Moreover, all teachers are aware that all children will never read with the same fluency or comprehension since all children are not the same.
Frances Shipps, Providence RI, USA
As a parent of a child who will soon be starting her school life, I am very concerned about the massive change that’s going to take place about something so crucial to my daughter’s educational future.
I am also concerned that I am starting to teach her to read right now – are my teaching methods going to clash with what she is taught in school? If the method is going to be so very rigid, I’m worried that home teaching is only going to create more confusion, rather than feeling confident that the teacher will be able to follow on from where I have started and take my daughter along the path she is most confident walking along.
Nichole Rowbottom, Wakefield, UK
Synthetic phonics does the opposite to making reading ‘joyless’ and ‘putting children off’ because it EMPOWERS children to be fluent, independent readers. What can be more motivating than that?
Children do all learn in slightly different ways; however, reading is a visual and auditory activity where children have to be taught to decode the various combinations of letters in a word representing the different sounds because that is how our written word was created. Any other methods e.g. predicting words, guessing words or remembering by their whole shape are just misleading and promote inaccuracies and generally more effort and struggle for those less able. I just can’t wait to see this get going and as long as it is done properly, to see the huge amount of success it results in. I am hoping that in a few years, we were wondering why on earth we hadn’t been doing this for years. So many parents and schools are wondering this already.
Vicki Lynch, Maidstone, Kent
If there were a sure fire way of teaching reading so that every child achieved using that method it would have been found long ago. No teacher wants the children in their care to miss out on learning. I think that should make all these experts think a bit harder about being so prescriptive.
What happens if in seven years time someone finds out that synthetic phonic programmes have actually failed to work and, even worse, allowed another generation of readers to be put off reading for life?
Lucy Cooper, Birmingham
So is this just a return to the old ITA system minus the weird characters? That managed to cause problems for a lot of children in the late ‘60s and early ‘70s, many of whom ended up with appalling spelling. Why is it important to cram learning to read into a short period? Children learn best at their own pace and in their own time, not by being force-fed like battery hens.
Dave, Cambridge, UK
The trouble with the National Curriculum is that some proponents of the system seem to believe that ‘one size fits all’. This is patently nonsense. My mother is a “Reading, Writing, and Spelling” tutor. She was at school in the early 60s, and learned the ‘old’ way. Now, she teaches kids that have been let down by our education system.

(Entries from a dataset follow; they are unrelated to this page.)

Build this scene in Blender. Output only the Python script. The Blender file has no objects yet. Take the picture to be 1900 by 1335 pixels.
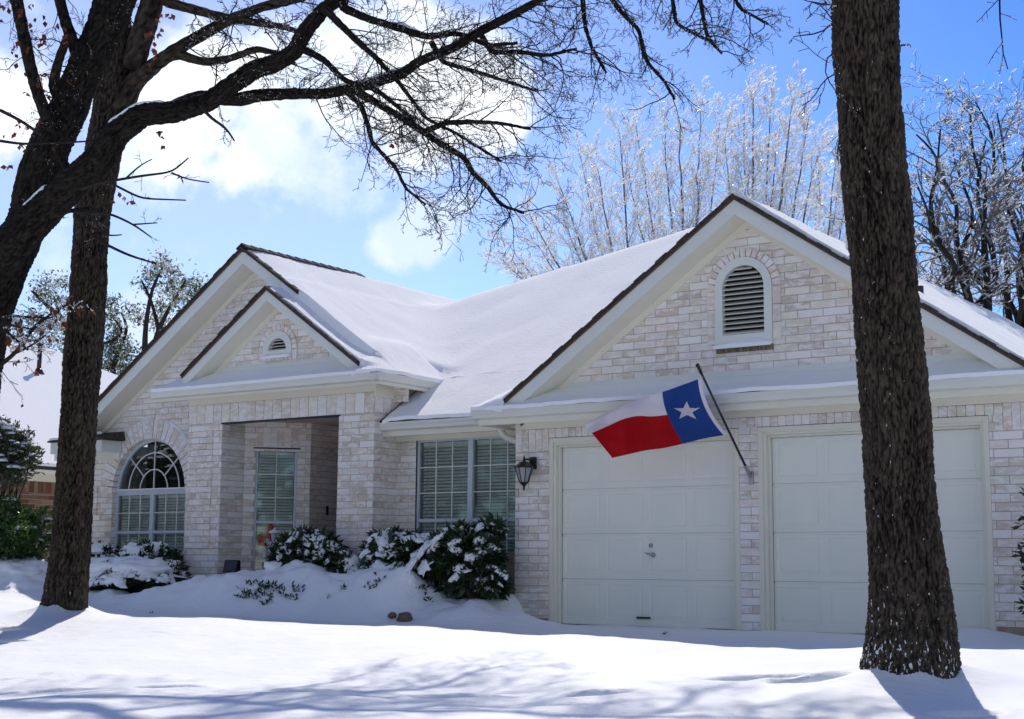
import bpy, bmesh, math, random
import numpy as np
from mathutils import Vector, Matrix, noise as mnoise
rad = math.radians
SC = bpy.context.scene
COL = SC.collection

# ------------------------------------------------------------------ camera, sky, sun, exposure
YAW, PIT, ROLL = .6137, .1406, .0083
CAM = np.array([9.9748, -14.9727, .6589]); FPX = 2731.48
def cam_axes():
    f = np.array([-math.sin(YAW)*math.cos(PIT), math.cos(YAW)*math.cos(PIT), math.sin(PIT)])
    r = np.array([math.cos(YAW), math.sin(YAW), 0.]); u = np.cross(r, f)
    return r*math.cos(ROLL)+u*math.sin(ROLL), -r*math.sin(ROLL)+u*math.cos(ROLL), f
CR, CU, CF = cam_axes()
cd = bpy.data.cameras.new('camera'); cam = bpy.data.objects.new('camera', cd); COL.objects.link(cam)
cd.sensor_width = 36; cd.lens = FPX/1900*36; cd.clip_end = 3000; cd.clip_start = .1
cam.matrix_world = Matrix(((CR[0], CU[0], -CF[0], CAM[0]), (CR[1], CU[1], -CF[1], CAM[1]),
                           (CR[2], CU[2], -CF[2], CAM[2]), (0, 0, 0, 1)))
SC.camera = cam
SUN_AZ, SUN_EL = rad(33), rad(49)          # azimuth measured from +Y towards -X
SUNV = Vector((-math.sin(SUN_AZ)*math.cos(SUN_EL), math.cos(SUN_AZ)*math.cos(SUN_EL), math.sin(SUN_EL)))
sl = bpy.data.lights.new('sun', 'SUN'); sl.energy = 1.95; sl.angle = rad(.8); sl.color = (1, .935, .84)
so = bpy.data.objects.new('sun', sl); COL.objects.link(so)
so.rotation_euler = SUNV.to_track_quat('Z', 'Y').to_euler(); so.location = (0, 30, 30)
SC.view_settings.view_transform = 'Standard'; SC.view_settings.look = 'None'
SC.view_settings.exposure = .82; SC.view_settings.gamma = 1
SC.cycles.max_bounces = 6; SC.cycles.transparent_max_bounces = 12

W = bpy.data.worlds.new('World'); SC.world = W; W.use_nodes = True
nt = W.node_tree; N = nt.nodes; L = nt.links; N.clear()
def nd(t, **k):
    n = N.new(t)
    for a, b in k.items():
        if a == 'inp':
            for i, v in b.items(): n.inputs[i].default_value = v
        else: setattr(n, a, b)
    return n
out = nd('ShaderNodeOutputWorld'); bg = nd('ShaderNodeBackground')
sky = nd('ShaderNodeTexSky', sky_type='NISHITA'); sky.sun_disc = False
sky.sun_elevation = SUN_EL; sky.sun_rotation = -SUN_AZ; sky.air_density = 1.0; sky.dust_density = .25; sky.ozone_density = 2.6
bg.inputs[1].default_value = .12
tc = nd('ShaderNodeTexCoord')
def vray(x, y):
    d = CR*(x-950)/FPX - CU*(y-667.5)/FPX + CF
    return d/np.linalg.norm(d)
# cumulus banks: soft discs on the sky sphere broken up by noise (dir, angular radius, weight)
blobs = [((0, 190), .065, .95), ((60, 120), .04, .7), ((210, 160), .05, .9), ((330, 200), .075, 1.1), ((430, 120), .055, .9), ((540, 190), .085, 1.15), ((680, 130), .06, 1.0), ((780, 170), .07, 1.1), ((900, 200), .055, .95), ((990, 190), .03, .7),
         ((-150, 150), .10, 1.), ((430, 275), .045, .95), ((600, 285), .03, .65), ((520, 300), .03, .7), ((735, 460), .024, .95), ((790, 425), .030, 1.15), ((850, 400), .026, .9), ((80, 450), .045, .9), ((240, 590), .032, .8), ((235, 465), .02, .6),
         ((-450, 400), .15, 1.), ((1040, 180), .018, .5), ((1080, 215), .015, .42), ((345, 470), .02, .45), ((20, 380), .05, .7), ((2600, 300), .1, .8)]
fill_clouds = [((-.3, -.8, .5), .7, .72), ((.8, -.5, .45), .7, .72), ((-.9, -.1, .35), .5, .62), ((.2, -.2, 1.), .5, .60), ((.9, .4, .25), .3, .5)]  # unseen cloud banks overhead and behind, added to lift the ambient light
acc = None
for (x, y), r, w in blobs+[((None, v), r, w) for v, r, w in fill_clouds]:
    d = vray(x, y) if x is not None else np.array(y)/np.linalg.norm(y)
    sb = nd('ShaderNodeVectorMath', operation='SUBTRACT'); L.new(tc.outputs['Generated'], sb.inputs[0]); sb.inputs[1].default_value = d
    ln = nd('ShaderNodeVectorMath', operation='LENGTH'); L.new(sb.outputs[0], ln.inputs[0])
    mr = nd('ShaderNodeMapRange', interpolation_type='SMOOTHERSTEP'); L.new(ln.outputs['Value'], mr.inputs[0])
    mr.inputs[1].default_value = r*1.7; mr.inputs[2].default_value = 0; mr.inputs[3].default_value = 0; mr.inputs[4].default_value = w
    if acc is None: acc = mr.outputs[0]
    else:
        a = nd('ShaderNodeMath', operation='MAXIMUM'); L.new(acc, a.inputs[0]); L.new(mr.outputs[0], a.inputs[1]); acc = a.outputs[0]
n1 = nd('ShaderNodeTexNoise', inp={'Scale': 13., 'Detail': 8., 'Roughness': .6}); L.new(tc.outputs['Generated'], n1.inputs['Vector'])
m1 = nd('ShaderNodeMath', operation='MULTIPLY_ADD'); L.new(n1.outputs[0], m1.inputs[0]); m1.inputs[1].default_value = 2.3; m1.inputs[2].default_value = -1.70
m2 = nd('ShaderNodeMath', operation='ADD'); L.new(acc, m2.inputs[0]); L.new(m1.outputs[0], m2.inputs[1])
mr = nd('ShaderNodeMapRange', interpolation_type='SMOOTHSTEP'); L.new(m2.outputs[0], mr.inputs[0])
mr.inputs[1].default_value = -.08; mr.inputs[2].default_value = .42
mx = nd('ShaderNodeMix', data_type='RGBA'); L.new(mr.outputs[0], mx.inputs[0])
v1 = nd('ShaderNodeVectorMath', operation='SCALE'); L.new(sky.outputs[0], v1.inputs[0]); v1.inputs[3].default_value = .105
gm = nd('ShaderNodeGamma'); L.new(v1.outputs[0], gm.inputs[0]); gm.inputs[1].default_value = 1.8      # deeper winter blue
v2 = nd('ShaderNodeVectorMath', operation='MULTIPLY'); L.new(gm.outputs[0], v2.inputs[0]); v2.inputs[1].default_value = (.66/.12, .80/.12, .97/.12)
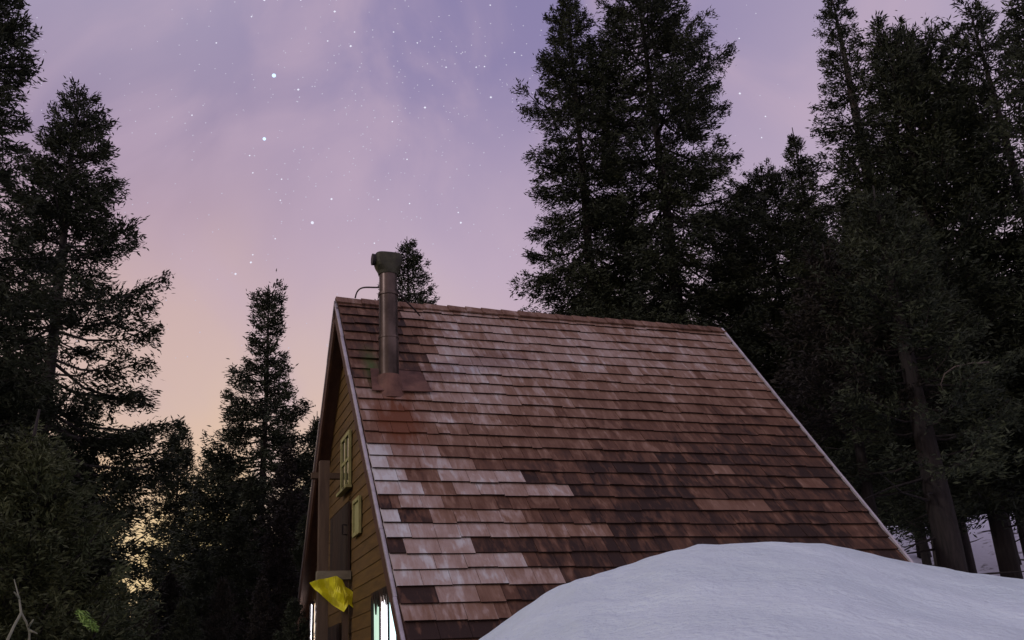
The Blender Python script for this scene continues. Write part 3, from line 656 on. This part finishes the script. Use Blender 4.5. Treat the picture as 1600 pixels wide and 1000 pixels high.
# bare forked twig and a bright leaf spray low at the left
tw = MB(); p0 = at(34, 950, 5); 
pts = [at(22, 905, 5.1), at(30, 935, 5.05), at(33, 958, 5), at(22, 978, 4.95), at(10, 1004, 4.9), at(8, 1030, 4.9)]
tw.tube([tuple(p) for p in pts], [.002, .004, .006, .006, .007, .008], 6)
pts = [at(33, 958, 5), at(41, 972, 5), at(46, 988, 5), at(45, 1010, 5), at(46, 1040, 5)]
tw.tube([tuple(p) for p in pts], [.006, .005, .005, .006, .007], 6)
for q0_, q1_ in (((46, 985), (58, 990)), ((22, 978), (18, 985)), ((44, 980), (52, 968)), ((30, 935), (22, 925))):
    tw.tube([tuple(at(*q0_, 5)), tuple(at(*q1_, 4.97))], [.006, .003], 5)
o = tw.build('bare_twig', M_paletwig, None, True); tag(o, 'pale bare twig forking in a V at the bottom left corner', 'twig')
R = np.random.RandomState(8); C = []; A = []; B = []; T = []
pa, pb_ = at(122, 955, 6), at(150, 985, 5.9)
for i in range(240):
    u = R.rand(); c = pa+(pb_-pa)*u+R.normal(0, .004+.009*math.sin(u*3.1), 3); d = (pb_-pa)/np.linalg.norm(pb_-pa)+R.normal(0, .5, 3)
    w = np.cross(d, R.normal(0, 1, 3)); w /= np.linalg.norm(w); C.append(c); A.append(d*.026); B.append(w*.007); T.append(R.rand())
C, A, B = map(np.array, (C, A, B)); V = np.stack([C-A*.5, C+B*.5, C+A*.5, C-B*.5], 1).reshape(-1, 3)
o = mesh_np('fir_sprig', V, np.arange(len(V)).reshape(-1, 4), M_leaf, None, False, {'tone': T}); tag(o, 'bright green sprig tip sticking out of the dark bottom left thicket', 'sprig')
# curved bare branch catching light at the right
cb_ = MB(); pts = [at(1474, 615, 17), at(1470, 600, 17), at(1476, 584, 17), at(1492, 573, 17.1), at(1515, 568, 17.3), at(1545, 566, 17.6)]
cb_.tube([tuple(p) for p in pts], [.005, .009, .011, .013, .014, .016], 6)
o = cb_.build('bent_branch', M_twig, None, True); tag(o, 'bare hooked branch arching in the dark thicket at the right', 'branch')

# ------------------------------------------------------------------ stars: small glowing balls far away
def star_mat(name, col, s):
    m = bpy.data.materials.new(name); m.use_nodes = True; t = m.node_tree; t.nodes.clear()
    e = t.nodes.new('ShaderNodeEmission'); e.inputs[0].default_value = col; e.inputs[1].default_value = s
    o_ = t.nodes.new('ShaderNodeOutputMaterial'); t.links.new(e.outputs[0], o_.inputs[0])
    m.cycles.emission_sampling = 'NONE'
    return m
M_star = star_mat('star', (0.85, 0.85, 1, 1), 1.0); M_bstar = star_mat('blue_star', (0.55, 0.75, 1, 1), 1.6); M_dim = star_mat('dim_star', (0.80, 0.76, 0.95, 1), .72)
OCT = [(1, 0, 0), (-1, 0, 0), (0, 1, 0), (0, -1, 0), (0, 0, 1), (0, 0, -1)]
OF = [(0, 2, 4), (2, 1, 4), (1, 3, 4), (3, 0, 4), (2, 0, 5), (1, 2, 5), (3, 1, 5), (0, 3, 5)]
SD = 2000
def star_mesh(name, pts, mat):
    V = []; F = []
    for (d, r_) in pts:
        b_ = len(V)
        for o_ in OCT: V.append(tuple(CAM+d*SD+np.array(o_)*r_))
        F += [(b_+f[0], b_+f[1], b_+f[2]) for f in OF]
    return mesh_np(name, V, F, mat, None, False)
def ball(name, d, r_, mat):
    b_ = bmesh.new(); bmesh.ops.create_icosphere(b_, subdivisions=2, radius=r_, matrix=Matrix.Translation(CAM+d*SD)); m_ = bpy.data.meshes.new(name); b_.to_mesh(m_); b_.free()
    m_.materials.append(mat); o_ = bpy.data.objects.new(name, m_); COL.objects.link(o_); return o_
for (x, y, r_, m_, lb) in [(428, 118, 3.8, M_bstar, 'brightest blue star, highest of the three bright stars in a row'), (413, 217, 3.2, M_bstar, 'bright star in the middle of the row of three'),
                           (488, 348, 3.1, M_star, 'bright white star, lowest of the row of three')]:
    tag(ball('star', ray(x, y), r_, m_), lb, 'star')
MED = [(766, 8), (664, 168), (554, 50), (767, 152), (615, 50), (392, 410), (368, 428), (395, 270), (390, 243), (466, 140), (804, 82), (1196, 182), (1156, 146), (652, 67), (393, 26), (636, 249), (1155, 60), (338, 67),
       (438, 313), (518, 311), (591, 312), (716, 332), (720, 348), (613, 190), (300, 180), (744, 105), (757, 104), (512, 64), (548, 72), (523, 18), (413, 0), (470, 0), (440, 280), (640, 318), (697, 105), (1190, 215), (430, 373), (395, 398), (585, 380)]
for (x, y) in MED:
    tag(star_mesh('star', [(ray(x, y), 1.8 if random.Random(x).random() < .6 else 2.6)], M_star), 'small white star, one of the scattered fainter points in the purple sky', 'star', 'fainter stars in the purple sky')
R = np.random.RandomState(12); P = []
for i in range(2600):
    x, y = R.uniform(-900, 2500), R.uniform(-1200, 560)
    P.append((ray(x, y), R.uniform(.9, 1.5)))
for i in range(330):
    x, y = R.normal(600, 150), R.normal(170, 120); P.append((ray(x, y), R.uniform(.9, 1.7)))
o = star_mesh('star_field', P, M_dim); tag(o, 'countless faint stars sprinkled over the purple sky', 'stars', kind='stuff')
print('QUADS', NQ, 'objects', len(bpy.data.objects))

Invariably, she finds that the ‘look and say’ technique has failed, and that children don’t have the faintest idea how to tackle a new word which they have never seen before. She finds that any version of phonics teaching (in its many guises) is much more successful than what these kids have had before.
Quite why people feel that one, specific, narrow band of this approach needs to be nailed down is beyond me. Teachers should be able to choose from the broad spectrum of techniques available to them. To ask them to use one specific method is akin to discrimination against those kids who don’t get on well with it, in my view.